Malgré l'une des plus belles amitiés qui existent entre entraîneurs d'un sport professionnel, les deux hommes ne se font pas de quartiers. Ils n'y font jamais allusion, mais chacun des matchs qui les opposent n’est rien de moins qu'une petite guerre sur le plan personnel. Pourquoi croyez-vous que Therrien, qui n'aime pas utiliser Carey Price deux soirs de suite, a choisi Dustin Tokarski pour le match à Edmonton? Quand on va à la guerre, il est préférable d'y aller avec un général. Le choix de Price à Calgary lui a permis de commettre un vol de grand chemin. Therrien a quitté l'aréna avec le sourire pendant que Hartley rageait intérieurement dans son bureau. La loi du sport n'est pas toujours juste.

Ils ont bien mûri

Ils ont tous les deux beaucoup changé depuis le long purgatoire qui les a ramenés dans la Ligue nationale après le congédiement de Therrien par Pittsburgh et celui de Hartley par Atlanta. Ils ont eu pleinement le temps de réfléchir à leur style de coaching pendant qu'ils se demandaient s'ils obtiendraient une autre chance. Pour Hartley, le téléphone n'a pas sonné pendant quatre ans. Therrien, lui, a bénéficié d'une rencontre fructueuse avec Marc Bergevin après avoir été tenu à l'écart de la patinoire durant trois ans et demi.

Ils ont bien mûri. Le ton bourru et le style coup de poing sur la table qui les ont longtemps caractérisés sont chose du passé. Ils sont plus calmes et contrôlent mieux leurs émotions derrière le banc, comme s'ils voulaient profiter pleinement de la marque de confiance qu'on leur a accordée.

Qui sait s'il ne s'agit pas aussi d'une question de survie de leur part? Ils en sont tous les deux à leur troisième formation dans la Ligue nationale. On compte par dizaines les entraîneurs qui n'ont pas eu autant de chances durant leur carrière. Ils sont encore relativement jeunes (54 ans pour Hartley et 50 pour Therrien), mais c'est quand même un âge où les entraîneurs se présentent lentement de l'autre côté de la montagne.

Une chose est certaine, Therrien n'a jamais été aussi en contrôle de sa troupe. Depuis le début de la saison, il a pris plusieurs décisions heureuses qui ont joué un rôle pas négligeable dans certaines victoires-surprises de son équipe. Il profite d'une pleine latitude de son directeur général. Par contre, en prenant seul les décisions finales, il est aussi imputable des erreurs de calcul qui peuvent être commises.

Ça veut dire aussi que dès que les choses ne tournent pas rondement, les critiques se font entendre.
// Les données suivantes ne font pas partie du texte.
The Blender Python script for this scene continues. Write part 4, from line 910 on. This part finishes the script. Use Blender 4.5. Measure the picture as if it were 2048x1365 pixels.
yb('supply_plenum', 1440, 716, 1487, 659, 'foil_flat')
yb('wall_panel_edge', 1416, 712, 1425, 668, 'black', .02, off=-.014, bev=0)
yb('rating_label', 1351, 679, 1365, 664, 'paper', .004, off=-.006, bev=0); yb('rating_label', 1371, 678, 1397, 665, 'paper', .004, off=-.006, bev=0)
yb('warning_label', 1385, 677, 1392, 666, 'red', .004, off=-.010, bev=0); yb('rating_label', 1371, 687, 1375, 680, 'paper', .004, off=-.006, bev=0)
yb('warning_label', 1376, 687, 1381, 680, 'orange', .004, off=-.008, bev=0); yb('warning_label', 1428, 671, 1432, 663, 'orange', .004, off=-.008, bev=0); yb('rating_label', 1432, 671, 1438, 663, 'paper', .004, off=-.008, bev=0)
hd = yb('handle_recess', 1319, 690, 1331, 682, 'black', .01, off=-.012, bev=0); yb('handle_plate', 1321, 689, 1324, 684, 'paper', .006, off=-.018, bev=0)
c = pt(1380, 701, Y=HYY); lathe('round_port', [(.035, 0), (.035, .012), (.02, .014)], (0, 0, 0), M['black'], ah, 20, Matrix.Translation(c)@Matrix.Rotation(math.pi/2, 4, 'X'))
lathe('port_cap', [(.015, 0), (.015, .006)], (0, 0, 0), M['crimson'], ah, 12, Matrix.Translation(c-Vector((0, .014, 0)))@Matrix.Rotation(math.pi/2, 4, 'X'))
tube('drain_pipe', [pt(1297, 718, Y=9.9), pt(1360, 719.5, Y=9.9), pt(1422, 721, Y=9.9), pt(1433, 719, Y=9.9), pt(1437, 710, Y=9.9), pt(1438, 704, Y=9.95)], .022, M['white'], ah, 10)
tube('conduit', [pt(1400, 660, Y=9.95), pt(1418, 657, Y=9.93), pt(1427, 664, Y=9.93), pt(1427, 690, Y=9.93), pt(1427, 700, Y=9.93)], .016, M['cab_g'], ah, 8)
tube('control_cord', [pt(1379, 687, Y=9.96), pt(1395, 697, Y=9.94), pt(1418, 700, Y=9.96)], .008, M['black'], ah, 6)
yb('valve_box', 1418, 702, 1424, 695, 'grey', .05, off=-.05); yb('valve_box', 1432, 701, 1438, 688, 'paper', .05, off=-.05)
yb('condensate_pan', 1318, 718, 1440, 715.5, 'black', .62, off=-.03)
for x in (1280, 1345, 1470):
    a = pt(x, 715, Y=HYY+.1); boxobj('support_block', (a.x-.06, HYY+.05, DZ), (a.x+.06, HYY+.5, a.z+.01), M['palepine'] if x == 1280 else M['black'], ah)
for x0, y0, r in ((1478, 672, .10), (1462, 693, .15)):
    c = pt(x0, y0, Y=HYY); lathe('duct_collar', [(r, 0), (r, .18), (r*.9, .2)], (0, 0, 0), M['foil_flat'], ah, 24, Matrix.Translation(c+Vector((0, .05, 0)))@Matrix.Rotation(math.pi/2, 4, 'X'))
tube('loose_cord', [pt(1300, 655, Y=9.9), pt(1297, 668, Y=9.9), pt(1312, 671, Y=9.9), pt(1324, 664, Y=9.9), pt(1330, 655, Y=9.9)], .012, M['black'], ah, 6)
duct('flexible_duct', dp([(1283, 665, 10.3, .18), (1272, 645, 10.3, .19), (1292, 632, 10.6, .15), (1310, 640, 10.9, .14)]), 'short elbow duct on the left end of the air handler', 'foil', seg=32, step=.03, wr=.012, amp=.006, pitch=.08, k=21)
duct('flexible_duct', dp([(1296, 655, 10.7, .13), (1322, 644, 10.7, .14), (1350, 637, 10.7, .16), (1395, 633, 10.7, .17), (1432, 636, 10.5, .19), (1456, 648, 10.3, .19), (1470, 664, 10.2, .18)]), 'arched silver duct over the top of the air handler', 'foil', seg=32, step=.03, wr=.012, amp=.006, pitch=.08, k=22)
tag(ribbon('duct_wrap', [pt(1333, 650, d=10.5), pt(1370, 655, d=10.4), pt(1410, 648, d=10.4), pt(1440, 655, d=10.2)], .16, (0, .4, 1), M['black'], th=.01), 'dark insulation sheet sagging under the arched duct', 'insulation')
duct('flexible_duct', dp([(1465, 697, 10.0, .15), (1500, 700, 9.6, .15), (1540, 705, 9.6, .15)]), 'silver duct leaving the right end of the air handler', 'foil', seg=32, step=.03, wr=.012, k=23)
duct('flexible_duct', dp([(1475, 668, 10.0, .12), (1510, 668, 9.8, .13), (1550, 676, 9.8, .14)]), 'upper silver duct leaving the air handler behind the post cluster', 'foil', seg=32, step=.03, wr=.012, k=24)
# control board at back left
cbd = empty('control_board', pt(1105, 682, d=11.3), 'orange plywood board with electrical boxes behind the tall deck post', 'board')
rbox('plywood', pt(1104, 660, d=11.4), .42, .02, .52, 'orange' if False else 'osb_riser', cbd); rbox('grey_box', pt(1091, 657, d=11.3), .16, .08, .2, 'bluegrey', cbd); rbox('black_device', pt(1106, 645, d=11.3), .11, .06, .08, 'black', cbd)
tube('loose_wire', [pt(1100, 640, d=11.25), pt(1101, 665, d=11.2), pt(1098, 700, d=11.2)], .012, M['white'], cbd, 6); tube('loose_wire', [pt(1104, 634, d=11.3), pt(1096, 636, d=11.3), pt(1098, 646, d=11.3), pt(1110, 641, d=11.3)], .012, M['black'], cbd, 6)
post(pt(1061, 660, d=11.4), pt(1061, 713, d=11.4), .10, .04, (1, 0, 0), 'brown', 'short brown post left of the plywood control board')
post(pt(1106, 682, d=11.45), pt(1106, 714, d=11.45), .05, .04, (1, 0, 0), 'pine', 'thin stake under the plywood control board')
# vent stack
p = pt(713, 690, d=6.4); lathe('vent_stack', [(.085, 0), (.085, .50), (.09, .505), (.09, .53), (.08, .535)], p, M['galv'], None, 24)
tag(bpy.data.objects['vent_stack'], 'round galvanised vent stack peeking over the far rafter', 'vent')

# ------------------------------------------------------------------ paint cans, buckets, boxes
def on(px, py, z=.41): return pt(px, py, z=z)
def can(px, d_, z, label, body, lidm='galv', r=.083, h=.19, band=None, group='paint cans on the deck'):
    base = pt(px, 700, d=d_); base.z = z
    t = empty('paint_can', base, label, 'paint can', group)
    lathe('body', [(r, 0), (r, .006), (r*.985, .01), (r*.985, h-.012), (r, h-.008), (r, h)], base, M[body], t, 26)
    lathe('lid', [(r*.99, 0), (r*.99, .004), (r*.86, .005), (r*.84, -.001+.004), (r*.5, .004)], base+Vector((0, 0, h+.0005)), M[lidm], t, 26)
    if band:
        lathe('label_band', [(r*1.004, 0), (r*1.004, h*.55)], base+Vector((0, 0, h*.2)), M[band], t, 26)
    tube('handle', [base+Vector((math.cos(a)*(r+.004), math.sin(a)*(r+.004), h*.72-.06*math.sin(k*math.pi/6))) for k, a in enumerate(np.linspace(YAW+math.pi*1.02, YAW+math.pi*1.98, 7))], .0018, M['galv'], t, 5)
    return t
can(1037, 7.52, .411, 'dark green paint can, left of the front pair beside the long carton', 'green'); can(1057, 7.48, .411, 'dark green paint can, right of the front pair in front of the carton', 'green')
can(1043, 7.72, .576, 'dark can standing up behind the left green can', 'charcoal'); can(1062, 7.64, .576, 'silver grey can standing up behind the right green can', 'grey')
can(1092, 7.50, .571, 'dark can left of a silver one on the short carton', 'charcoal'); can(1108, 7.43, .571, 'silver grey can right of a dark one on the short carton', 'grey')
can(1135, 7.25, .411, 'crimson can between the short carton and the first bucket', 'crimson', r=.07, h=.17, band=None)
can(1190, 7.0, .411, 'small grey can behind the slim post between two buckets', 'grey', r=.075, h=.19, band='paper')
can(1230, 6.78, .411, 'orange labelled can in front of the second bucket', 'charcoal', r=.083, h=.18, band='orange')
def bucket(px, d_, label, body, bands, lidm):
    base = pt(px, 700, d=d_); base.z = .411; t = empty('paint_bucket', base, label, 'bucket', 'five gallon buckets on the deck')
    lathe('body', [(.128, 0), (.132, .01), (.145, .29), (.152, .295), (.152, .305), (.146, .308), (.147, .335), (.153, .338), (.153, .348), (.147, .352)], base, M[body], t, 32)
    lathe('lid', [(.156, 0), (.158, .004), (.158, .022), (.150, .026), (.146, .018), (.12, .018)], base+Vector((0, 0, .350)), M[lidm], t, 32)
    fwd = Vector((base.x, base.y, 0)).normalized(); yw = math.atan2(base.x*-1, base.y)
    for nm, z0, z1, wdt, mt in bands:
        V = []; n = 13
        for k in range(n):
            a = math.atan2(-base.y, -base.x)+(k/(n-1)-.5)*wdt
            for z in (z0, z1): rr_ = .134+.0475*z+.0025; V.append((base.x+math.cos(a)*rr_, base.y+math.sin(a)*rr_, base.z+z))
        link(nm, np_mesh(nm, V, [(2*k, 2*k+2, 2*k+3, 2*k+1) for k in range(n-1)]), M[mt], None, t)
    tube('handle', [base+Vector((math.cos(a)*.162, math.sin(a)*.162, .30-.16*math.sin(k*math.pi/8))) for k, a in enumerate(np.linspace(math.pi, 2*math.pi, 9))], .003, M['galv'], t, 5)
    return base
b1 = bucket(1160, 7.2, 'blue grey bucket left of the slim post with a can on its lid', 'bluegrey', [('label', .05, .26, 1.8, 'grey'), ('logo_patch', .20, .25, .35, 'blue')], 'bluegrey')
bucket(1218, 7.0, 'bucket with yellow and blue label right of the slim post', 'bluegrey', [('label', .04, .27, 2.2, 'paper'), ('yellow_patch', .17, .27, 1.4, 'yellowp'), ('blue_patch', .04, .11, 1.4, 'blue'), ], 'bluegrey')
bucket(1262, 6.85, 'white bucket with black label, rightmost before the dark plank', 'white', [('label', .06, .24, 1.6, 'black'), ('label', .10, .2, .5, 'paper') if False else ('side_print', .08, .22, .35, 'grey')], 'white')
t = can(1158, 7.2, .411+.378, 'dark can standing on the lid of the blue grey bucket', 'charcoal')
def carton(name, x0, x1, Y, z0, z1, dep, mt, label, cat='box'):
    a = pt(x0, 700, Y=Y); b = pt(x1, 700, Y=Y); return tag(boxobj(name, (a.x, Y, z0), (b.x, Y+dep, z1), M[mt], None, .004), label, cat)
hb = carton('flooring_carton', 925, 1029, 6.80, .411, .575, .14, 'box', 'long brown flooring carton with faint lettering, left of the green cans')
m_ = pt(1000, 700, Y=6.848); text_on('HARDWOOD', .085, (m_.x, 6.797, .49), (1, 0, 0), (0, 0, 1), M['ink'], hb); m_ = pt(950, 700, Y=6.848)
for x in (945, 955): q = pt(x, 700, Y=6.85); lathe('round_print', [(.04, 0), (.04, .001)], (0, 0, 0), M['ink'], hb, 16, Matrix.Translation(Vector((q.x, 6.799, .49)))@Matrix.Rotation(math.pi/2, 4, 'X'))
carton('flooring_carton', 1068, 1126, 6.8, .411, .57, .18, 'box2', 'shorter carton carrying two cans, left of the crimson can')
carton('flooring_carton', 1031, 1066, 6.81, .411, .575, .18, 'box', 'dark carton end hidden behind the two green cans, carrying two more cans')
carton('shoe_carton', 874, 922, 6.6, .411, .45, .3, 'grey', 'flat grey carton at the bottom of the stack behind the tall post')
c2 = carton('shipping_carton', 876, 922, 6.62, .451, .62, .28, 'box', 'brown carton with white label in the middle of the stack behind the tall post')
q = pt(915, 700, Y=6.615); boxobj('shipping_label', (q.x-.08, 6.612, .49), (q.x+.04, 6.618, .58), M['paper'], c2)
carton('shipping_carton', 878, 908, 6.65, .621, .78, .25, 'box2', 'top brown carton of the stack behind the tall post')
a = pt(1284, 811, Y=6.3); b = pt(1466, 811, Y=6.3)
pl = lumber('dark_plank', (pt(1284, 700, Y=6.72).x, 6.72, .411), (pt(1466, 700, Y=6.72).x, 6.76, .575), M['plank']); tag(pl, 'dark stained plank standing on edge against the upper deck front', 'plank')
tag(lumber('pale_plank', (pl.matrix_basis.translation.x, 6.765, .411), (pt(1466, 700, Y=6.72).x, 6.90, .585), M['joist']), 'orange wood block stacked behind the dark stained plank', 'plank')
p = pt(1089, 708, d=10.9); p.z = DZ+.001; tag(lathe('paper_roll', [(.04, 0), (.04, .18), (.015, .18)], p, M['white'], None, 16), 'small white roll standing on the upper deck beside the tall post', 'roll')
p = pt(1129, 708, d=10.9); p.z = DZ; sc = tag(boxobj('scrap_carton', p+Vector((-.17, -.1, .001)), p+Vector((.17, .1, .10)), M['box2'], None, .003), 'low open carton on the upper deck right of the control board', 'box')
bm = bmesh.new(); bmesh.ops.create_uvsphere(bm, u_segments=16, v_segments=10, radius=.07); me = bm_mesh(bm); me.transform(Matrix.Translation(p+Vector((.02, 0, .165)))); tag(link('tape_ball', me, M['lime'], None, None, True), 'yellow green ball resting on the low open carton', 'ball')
Déjà, on met en question son énorme patience avec Rene Bourque qui, en dix matchs, n'a pas marqué plus de buts que Michaël Bournival qui n'a pas joué encore.

Mais les entraîneurs sont tous les mêmes. Il leur sera toujours plus facile de sévir contre les jeunes, tout en évitant, dans la mesure du possible, de toucher à un vétéran. Même si Therrien a cloué Lars Eller, un jeune vétéran, au banc durant ce match, les décisions sont généralement plus faciles à prendre quand on a la possibilité de jouer à la chaise musicale avec des recrues comme Beaulieu et Tinordi ou quand on peut sortir de la formation un plombier comme Dale Weise ou une verte recrue comme Jiri Sekac.

Mais tant que le Canadien continuera à causer des surprises, Therrien aura l'air de ce qu'il est : un très bon entraîneur. Mardi, il n'y a pas eu de gagnant en 65 minutes entre Hartley et Therrien. Ce sont les joueurs qui ont réglé ça en tirs de barrage. Le Canadien, qui n'a pas travaillé avec le même acharnement que les Flames, ne méritait pas de gagner, mais il possédait le meilleur gardien et un talent offensif supérieur pour la fusillade décisive.

C'est donc 1-0 pour Therrien dans cette confrontation où la fierté personnelle de chacun est un élément de motivation plus important qu'on peut l'imaginer pour ces deux talentueux élèves issus de l'école de la famille Morissette.

Therrien et Hartley remettent ça, dimanche, au Centre Bell.